"The record growth in earrings is primarily due to increasing sales, strong margins, and reduced production costs," said Howard Silverblatt, equity market analyst, Standard & Poor's. "Tax cuts have also played a role, and with interest expenses down due to refinancing and low rates, a number of companies are taking the opportunity to pay off long-term debt. For example, 36 companies have no long-term debt whatsoever, compared to 23 companies just 5 years ago."
With 70% of the companies in the S&P 500 having reported on Q1, Standard & Poor's has lifted its quarterly operating earnings estimate to $15.39 ($143B) and raised the as-reported estimate to $14.00 ($130B). This represents a quarterly operating increase of 23.3% over Q1, 2003.

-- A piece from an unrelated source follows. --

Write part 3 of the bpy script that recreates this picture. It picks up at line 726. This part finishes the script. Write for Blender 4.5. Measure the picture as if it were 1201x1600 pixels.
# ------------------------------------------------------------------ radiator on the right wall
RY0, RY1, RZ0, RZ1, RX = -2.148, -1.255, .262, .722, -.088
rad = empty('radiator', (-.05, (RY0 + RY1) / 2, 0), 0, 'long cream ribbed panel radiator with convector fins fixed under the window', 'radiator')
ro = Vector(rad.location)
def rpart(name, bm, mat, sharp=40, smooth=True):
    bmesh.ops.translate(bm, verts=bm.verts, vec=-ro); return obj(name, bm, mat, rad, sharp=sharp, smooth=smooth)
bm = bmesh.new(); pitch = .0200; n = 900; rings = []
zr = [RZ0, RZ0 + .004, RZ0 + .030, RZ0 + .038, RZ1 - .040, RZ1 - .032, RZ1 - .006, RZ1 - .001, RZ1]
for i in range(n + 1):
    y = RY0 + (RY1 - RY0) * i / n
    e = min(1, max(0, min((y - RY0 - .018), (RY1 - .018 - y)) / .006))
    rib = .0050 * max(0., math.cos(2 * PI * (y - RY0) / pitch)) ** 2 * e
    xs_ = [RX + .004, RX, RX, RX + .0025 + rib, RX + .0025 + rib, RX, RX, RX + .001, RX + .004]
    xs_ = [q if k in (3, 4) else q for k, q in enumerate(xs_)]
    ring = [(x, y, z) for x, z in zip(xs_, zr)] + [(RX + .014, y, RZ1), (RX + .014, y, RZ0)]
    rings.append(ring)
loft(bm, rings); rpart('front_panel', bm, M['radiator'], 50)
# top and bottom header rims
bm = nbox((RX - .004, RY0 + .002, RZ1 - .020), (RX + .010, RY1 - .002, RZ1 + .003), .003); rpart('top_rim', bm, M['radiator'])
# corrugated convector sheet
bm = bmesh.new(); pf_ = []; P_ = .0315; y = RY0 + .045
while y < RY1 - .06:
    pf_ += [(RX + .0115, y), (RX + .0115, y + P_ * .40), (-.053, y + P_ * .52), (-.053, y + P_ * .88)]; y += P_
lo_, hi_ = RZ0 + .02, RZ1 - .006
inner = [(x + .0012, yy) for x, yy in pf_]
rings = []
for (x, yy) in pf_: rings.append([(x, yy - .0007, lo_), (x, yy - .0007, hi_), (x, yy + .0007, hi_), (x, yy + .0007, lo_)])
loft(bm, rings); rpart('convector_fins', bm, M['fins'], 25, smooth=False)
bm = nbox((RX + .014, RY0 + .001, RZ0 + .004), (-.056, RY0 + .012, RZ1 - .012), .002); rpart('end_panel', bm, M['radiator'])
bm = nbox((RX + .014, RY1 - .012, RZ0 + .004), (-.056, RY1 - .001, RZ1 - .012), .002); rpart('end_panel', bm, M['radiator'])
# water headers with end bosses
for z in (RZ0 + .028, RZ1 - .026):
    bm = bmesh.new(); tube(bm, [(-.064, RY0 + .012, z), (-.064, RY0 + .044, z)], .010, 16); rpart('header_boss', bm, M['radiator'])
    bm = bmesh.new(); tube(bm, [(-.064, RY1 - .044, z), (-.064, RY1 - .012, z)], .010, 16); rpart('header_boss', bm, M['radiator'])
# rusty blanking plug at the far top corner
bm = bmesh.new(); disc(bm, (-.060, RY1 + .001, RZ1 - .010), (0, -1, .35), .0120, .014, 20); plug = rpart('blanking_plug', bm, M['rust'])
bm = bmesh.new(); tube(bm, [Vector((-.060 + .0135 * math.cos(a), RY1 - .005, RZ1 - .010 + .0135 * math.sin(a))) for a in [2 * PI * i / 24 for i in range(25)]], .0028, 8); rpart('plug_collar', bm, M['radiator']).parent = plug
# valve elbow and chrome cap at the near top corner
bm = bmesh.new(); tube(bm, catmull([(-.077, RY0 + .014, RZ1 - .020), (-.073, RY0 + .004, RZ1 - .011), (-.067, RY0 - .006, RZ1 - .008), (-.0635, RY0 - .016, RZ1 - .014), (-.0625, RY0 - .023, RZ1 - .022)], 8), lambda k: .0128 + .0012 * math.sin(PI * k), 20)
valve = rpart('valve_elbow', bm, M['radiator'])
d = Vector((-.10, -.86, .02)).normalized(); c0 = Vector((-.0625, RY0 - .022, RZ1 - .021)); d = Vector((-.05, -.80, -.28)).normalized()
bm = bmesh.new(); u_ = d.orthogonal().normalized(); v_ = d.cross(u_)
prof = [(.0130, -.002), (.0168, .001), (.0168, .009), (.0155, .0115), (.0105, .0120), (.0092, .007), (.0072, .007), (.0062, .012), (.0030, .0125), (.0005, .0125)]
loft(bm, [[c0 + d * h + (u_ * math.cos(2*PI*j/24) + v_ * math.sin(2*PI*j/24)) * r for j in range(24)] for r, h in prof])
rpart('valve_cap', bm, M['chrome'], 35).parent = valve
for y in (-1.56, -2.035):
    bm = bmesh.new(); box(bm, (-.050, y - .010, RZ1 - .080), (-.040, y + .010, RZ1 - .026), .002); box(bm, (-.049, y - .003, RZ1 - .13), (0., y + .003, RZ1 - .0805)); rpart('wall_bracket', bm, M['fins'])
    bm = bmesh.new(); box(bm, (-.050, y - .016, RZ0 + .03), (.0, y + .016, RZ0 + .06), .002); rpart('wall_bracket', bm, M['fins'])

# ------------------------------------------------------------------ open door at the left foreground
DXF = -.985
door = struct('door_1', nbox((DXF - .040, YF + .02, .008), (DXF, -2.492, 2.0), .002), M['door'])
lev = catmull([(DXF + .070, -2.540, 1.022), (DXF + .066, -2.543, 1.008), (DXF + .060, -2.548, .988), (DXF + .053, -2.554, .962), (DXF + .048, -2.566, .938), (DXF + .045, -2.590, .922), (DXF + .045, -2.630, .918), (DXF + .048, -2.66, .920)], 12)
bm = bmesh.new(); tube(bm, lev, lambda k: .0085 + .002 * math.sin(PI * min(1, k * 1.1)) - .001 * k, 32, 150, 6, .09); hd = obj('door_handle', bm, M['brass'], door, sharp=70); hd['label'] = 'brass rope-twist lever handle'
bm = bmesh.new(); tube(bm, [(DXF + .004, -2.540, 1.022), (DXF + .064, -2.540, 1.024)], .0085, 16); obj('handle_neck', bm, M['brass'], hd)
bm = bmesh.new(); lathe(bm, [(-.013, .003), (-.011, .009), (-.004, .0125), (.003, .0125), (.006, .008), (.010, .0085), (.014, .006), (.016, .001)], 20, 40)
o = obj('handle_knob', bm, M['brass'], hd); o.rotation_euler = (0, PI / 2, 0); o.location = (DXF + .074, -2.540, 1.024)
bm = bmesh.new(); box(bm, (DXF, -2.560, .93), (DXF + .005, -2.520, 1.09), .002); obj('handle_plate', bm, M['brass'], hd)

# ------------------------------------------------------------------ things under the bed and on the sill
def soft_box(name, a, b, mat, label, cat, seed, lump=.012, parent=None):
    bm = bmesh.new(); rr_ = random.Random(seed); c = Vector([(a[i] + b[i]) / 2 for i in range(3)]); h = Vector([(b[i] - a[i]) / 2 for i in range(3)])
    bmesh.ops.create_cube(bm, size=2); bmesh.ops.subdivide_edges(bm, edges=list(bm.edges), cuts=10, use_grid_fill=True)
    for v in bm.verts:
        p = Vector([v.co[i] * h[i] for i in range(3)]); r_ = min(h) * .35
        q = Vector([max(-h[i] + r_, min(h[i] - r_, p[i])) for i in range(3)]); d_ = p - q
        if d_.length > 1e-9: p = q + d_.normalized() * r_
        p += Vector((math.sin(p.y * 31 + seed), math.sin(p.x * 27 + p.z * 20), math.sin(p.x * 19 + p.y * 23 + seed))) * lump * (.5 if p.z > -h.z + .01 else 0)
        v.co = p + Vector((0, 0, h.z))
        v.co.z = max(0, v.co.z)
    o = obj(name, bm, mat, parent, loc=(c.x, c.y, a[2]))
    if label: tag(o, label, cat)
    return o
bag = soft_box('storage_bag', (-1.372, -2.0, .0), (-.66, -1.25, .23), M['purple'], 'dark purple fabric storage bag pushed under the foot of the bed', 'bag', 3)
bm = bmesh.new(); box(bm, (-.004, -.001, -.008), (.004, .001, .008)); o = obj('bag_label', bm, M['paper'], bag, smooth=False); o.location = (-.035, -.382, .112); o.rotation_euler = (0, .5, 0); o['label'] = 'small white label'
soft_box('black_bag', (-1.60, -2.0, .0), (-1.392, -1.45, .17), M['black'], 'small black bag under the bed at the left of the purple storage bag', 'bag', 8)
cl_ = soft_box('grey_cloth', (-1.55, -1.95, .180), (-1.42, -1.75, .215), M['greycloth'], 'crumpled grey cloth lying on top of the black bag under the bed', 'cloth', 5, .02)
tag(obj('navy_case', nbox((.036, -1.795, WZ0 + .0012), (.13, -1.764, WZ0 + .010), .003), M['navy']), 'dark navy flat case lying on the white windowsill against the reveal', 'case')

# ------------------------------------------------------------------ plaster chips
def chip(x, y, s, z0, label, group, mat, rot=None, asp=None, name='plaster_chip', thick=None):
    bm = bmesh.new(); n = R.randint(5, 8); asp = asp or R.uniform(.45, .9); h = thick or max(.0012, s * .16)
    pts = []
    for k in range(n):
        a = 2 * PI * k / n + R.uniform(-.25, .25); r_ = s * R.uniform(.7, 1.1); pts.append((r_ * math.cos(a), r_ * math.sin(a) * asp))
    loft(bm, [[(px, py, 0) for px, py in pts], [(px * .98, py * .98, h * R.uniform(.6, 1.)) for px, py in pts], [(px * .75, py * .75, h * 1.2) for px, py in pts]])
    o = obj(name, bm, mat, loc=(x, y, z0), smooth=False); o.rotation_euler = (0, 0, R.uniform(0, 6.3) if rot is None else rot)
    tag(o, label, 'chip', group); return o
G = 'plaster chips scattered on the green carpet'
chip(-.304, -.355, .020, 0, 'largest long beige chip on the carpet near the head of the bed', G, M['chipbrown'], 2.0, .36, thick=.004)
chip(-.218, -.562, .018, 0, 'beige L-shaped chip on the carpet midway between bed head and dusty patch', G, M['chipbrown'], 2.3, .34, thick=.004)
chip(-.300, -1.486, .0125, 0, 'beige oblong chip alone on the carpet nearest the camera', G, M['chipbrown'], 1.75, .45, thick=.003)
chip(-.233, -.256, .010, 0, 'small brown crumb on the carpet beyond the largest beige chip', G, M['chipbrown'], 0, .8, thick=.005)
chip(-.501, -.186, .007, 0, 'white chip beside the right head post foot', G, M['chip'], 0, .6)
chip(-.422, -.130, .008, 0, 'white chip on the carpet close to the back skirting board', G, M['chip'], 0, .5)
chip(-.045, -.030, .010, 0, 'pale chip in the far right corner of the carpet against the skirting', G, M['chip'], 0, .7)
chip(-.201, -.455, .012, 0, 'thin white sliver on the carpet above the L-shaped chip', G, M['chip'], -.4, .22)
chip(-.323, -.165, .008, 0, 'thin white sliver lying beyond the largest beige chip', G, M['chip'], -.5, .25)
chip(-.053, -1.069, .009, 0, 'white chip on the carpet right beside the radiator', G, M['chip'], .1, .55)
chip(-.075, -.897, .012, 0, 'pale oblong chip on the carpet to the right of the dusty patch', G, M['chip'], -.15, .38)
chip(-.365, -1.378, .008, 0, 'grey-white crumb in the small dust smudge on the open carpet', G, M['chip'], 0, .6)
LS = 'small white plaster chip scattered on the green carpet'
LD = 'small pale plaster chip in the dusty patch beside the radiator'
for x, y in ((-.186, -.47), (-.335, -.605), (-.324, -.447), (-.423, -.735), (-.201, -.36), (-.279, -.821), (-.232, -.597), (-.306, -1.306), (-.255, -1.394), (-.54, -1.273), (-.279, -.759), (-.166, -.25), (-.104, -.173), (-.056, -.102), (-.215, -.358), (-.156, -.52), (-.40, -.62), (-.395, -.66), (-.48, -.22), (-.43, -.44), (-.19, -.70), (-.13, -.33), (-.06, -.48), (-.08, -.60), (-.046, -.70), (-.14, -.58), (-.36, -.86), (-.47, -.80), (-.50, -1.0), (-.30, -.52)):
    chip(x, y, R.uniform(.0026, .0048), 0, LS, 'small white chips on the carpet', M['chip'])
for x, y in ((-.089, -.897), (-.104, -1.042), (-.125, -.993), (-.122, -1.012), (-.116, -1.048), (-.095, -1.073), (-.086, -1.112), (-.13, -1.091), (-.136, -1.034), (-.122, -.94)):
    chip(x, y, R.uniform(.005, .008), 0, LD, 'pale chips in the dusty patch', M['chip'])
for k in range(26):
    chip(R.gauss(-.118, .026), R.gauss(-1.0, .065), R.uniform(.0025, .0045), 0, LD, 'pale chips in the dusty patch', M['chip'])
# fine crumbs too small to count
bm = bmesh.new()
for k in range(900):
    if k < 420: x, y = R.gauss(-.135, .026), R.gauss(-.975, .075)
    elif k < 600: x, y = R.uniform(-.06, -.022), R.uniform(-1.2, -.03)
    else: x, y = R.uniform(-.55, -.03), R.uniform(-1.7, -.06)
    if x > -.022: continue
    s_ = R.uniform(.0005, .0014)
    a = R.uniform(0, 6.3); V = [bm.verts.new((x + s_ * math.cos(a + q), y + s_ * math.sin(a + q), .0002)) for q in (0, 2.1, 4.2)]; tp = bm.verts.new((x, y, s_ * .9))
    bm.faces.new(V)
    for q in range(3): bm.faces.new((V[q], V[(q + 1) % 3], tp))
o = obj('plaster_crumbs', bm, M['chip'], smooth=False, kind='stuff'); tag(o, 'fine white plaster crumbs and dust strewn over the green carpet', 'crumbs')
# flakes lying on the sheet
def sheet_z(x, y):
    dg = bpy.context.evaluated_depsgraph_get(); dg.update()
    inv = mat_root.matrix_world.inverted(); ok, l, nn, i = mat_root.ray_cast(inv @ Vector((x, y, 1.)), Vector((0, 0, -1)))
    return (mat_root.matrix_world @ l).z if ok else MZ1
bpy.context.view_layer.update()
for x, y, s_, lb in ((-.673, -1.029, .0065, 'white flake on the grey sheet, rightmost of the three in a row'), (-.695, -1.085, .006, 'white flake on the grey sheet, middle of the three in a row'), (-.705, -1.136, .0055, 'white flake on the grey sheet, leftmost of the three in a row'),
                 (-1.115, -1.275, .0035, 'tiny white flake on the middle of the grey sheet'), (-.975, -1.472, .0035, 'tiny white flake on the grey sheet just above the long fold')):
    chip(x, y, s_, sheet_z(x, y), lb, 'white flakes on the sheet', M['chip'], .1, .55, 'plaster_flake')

For 2004, S&P 500 operating earnings are expected to set a record of $64.41, a 17.8% increase. As-reported earnings are also expected to post a new record for the year at $55.70, a 14.3% gain. The S&P 500 is estimated to close the year at 1215, representing a 9.3% capital gain or 11.1% on a total return basis.
75% of reporting issues in the S&P 500 have outperformed their estimates and 83% have posted an increase from 2003. Broad sector gains were posted for the Industrials sector, with 33 of the 34 reported issues increasing their earnings. Both the Telecommunications and Utilities sectors however, have so far shown the weakest breadth of growth with only 4 of their combined 19 issues posting a gain.
Sales for the S&P 500 continue to grow, up 10% quarter-on-quarter, aided by the foreign exchange rates. The strongest increase was noted in Health Care with 16.7% and the weakest in Utilities with 2.4%. Operating margins are up 9.44% versus 8.48% quarter over quarter, reflecting the strengthening economy and gains in productivity.